→ SET TASK: Please restate, exactly as written, the lines running from the beginning of the material through the line that has "from mathutils.bvhtree import BVHTree" in it.

--- Start of GIVEN DATA ---

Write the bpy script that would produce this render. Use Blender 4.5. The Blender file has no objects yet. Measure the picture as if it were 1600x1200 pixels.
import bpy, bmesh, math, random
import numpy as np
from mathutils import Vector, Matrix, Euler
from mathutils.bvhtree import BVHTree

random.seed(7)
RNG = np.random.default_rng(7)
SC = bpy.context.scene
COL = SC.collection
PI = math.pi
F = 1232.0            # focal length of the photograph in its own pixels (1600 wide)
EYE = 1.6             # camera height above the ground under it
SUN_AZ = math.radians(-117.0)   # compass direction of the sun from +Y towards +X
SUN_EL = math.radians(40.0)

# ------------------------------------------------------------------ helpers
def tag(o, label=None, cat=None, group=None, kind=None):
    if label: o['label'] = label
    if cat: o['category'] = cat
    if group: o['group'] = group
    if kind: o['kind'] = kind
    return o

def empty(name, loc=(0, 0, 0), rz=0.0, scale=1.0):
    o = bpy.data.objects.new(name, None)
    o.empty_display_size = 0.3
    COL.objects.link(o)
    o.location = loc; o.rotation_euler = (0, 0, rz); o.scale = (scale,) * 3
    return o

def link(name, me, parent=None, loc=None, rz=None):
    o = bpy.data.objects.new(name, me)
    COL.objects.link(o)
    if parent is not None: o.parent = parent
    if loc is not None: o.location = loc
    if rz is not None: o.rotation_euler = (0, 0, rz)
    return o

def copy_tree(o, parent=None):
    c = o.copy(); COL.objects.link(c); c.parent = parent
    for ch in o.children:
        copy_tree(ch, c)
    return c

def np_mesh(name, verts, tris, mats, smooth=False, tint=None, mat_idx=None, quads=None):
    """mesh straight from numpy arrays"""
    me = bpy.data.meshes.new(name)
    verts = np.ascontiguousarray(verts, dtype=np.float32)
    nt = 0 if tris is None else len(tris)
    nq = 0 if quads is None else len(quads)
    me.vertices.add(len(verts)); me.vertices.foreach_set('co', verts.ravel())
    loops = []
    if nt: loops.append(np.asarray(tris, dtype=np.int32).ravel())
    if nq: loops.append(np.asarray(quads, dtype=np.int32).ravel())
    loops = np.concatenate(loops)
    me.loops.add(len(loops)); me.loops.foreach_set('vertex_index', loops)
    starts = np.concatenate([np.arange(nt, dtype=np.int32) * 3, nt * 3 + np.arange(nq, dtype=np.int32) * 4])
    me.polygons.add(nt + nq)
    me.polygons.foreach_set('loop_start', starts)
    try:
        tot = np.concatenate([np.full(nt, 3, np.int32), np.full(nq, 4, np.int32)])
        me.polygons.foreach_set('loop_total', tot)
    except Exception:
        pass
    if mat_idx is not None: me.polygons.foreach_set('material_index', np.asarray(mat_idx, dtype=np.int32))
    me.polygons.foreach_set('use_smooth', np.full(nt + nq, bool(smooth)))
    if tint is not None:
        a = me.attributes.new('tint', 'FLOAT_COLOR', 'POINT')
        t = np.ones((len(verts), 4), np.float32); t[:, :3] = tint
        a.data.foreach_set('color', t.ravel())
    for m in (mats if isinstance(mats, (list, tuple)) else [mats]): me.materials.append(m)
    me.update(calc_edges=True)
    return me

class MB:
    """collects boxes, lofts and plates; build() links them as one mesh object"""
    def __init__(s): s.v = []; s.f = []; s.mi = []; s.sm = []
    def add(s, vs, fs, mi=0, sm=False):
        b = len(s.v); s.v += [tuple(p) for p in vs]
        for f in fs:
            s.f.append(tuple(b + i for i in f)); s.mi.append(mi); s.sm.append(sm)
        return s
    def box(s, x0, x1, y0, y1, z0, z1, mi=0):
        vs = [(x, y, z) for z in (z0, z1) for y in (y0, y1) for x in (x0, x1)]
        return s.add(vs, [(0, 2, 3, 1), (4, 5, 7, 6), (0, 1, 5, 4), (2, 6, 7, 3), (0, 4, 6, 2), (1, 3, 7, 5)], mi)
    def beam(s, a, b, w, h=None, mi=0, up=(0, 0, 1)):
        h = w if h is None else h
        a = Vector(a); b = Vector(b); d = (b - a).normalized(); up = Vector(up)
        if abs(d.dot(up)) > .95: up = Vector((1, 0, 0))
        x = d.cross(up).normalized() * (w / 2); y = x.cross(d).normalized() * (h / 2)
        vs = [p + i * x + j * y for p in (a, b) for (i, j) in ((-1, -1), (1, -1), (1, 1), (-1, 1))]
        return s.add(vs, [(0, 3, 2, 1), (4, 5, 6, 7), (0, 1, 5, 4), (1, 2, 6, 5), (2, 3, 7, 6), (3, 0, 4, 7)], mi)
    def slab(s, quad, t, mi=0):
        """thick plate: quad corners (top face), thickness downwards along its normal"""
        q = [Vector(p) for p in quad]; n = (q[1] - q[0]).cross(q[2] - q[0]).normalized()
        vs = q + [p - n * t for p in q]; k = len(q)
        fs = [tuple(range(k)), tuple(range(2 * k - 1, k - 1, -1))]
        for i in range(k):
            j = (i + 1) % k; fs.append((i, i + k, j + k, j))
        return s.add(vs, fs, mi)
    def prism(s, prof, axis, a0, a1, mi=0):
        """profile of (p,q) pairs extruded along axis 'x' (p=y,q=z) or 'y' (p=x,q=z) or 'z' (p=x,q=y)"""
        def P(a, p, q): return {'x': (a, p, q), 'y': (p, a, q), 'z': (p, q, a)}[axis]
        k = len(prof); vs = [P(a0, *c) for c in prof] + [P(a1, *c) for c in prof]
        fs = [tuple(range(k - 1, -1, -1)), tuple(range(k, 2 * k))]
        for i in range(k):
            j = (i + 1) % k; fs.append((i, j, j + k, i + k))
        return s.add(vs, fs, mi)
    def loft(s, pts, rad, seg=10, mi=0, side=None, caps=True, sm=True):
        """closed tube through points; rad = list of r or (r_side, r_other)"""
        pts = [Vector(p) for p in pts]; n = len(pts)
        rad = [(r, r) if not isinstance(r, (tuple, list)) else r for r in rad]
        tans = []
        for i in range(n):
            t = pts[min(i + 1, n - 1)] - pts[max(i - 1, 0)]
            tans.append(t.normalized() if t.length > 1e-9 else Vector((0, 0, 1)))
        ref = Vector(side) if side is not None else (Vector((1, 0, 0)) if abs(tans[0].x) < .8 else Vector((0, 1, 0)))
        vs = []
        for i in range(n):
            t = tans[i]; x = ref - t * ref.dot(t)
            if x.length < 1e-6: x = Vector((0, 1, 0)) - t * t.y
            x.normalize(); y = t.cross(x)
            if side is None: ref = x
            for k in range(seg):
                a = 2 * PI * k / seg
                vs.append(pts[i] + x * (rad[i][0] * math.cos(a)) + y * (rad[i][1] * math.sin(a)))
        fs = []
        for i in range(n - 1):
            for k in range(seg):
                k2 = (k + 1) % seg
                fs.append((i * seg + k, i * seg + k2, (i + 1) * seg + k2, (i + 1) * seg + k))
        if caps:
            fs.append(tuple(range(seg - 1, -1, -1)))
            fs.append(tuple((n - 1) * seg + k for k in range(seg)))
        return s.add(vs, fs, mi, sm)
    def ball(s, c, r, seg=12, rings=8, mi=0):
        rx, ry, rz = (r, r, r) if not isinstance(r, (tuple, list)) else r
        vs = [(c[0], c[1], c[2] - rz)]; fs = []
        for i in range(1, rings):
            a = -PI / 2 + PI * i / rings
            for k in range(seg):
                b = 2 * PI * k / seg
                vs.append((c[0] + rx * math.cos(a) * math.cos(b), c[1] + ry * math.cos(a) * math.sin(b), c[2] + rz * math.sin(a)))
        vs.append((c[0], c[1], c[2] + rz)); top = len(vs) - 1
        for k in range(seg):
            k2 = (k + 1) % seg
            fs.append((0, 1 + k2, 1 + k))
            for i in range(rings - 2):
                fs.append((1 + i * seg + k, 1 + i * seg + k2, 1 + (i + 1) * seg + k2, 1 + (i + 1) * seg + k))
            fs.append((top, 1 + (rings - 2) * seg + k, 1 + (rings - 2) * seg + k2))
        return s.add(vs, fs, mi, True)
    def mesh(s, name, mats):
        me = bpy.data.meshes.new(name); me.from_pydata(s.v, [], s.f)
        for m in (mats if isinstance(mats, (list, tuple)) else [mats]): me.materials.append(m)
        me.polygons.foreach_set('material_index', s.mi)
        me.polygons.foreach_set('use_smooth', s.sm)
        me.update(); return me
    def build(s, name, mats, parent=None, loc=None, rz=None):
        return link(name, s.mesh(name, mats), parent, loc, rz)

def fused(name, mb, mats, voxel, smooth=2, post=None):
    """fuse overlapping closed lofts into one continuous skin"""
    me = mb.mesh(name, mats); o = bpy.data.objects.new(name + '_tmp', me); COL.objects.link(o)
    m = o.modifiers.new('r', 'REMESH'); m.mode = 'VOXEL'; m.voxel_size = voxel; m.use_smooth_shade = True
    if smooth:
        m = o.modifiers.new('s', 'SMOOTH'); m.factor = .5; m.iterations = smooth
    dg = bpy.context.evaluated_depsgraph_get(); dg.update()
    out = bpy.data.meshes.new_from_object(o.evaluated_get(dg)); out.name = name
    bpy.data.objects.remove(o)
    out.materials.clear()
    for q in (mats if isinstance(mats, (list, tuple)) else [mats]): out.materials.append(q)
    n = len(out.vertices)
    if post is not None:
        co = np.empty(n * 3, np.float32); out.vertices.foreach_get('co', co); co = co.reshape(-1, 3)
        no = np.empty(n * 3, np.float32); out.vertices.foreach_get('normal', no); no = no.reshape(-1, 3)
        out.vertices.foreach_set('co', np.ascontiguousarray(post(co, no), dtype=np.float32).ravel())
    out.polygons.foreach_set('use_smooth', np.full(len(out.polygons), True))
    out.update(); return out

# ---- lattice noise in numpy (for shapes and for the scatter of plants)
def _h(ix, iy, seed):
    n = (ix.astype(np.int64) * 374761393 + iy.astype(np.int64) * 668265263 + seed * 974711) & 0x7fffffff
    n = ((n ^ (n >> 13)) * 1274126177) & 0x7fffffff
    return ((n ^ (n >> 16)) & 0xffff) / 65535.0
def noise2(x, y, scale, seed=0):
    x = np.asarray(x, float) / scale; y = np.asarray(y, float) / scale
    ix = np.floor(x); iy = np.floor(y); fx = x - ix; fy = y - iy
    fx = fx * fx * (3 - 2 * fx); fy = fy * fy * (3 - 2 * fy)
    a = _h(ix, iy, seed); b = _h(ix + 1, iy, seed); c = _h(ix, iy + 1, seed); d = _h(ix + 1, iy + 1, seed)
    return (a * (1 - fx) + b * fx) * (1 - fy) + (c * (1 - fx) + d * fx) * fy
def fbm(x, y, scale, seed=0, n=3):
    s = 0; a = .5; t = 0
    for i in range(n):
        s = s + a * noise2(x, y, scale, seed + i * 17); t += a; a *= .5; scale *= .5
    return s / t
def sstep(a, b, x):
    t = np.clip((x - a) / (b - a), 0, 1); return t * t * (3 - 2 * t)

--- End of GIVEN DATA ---

→ CORRECT ANSWER:
Write the bpy script that would produce this render. Use Blender 4.5. The Blender file has no objects yet. Measure the picture as if it were 1600x1200 pixels.
import bpy, bmesh, math, random
import numpy as np
from mathutils import Vector, Matrix, Euler
from mathutils.bvhtree import BVHTree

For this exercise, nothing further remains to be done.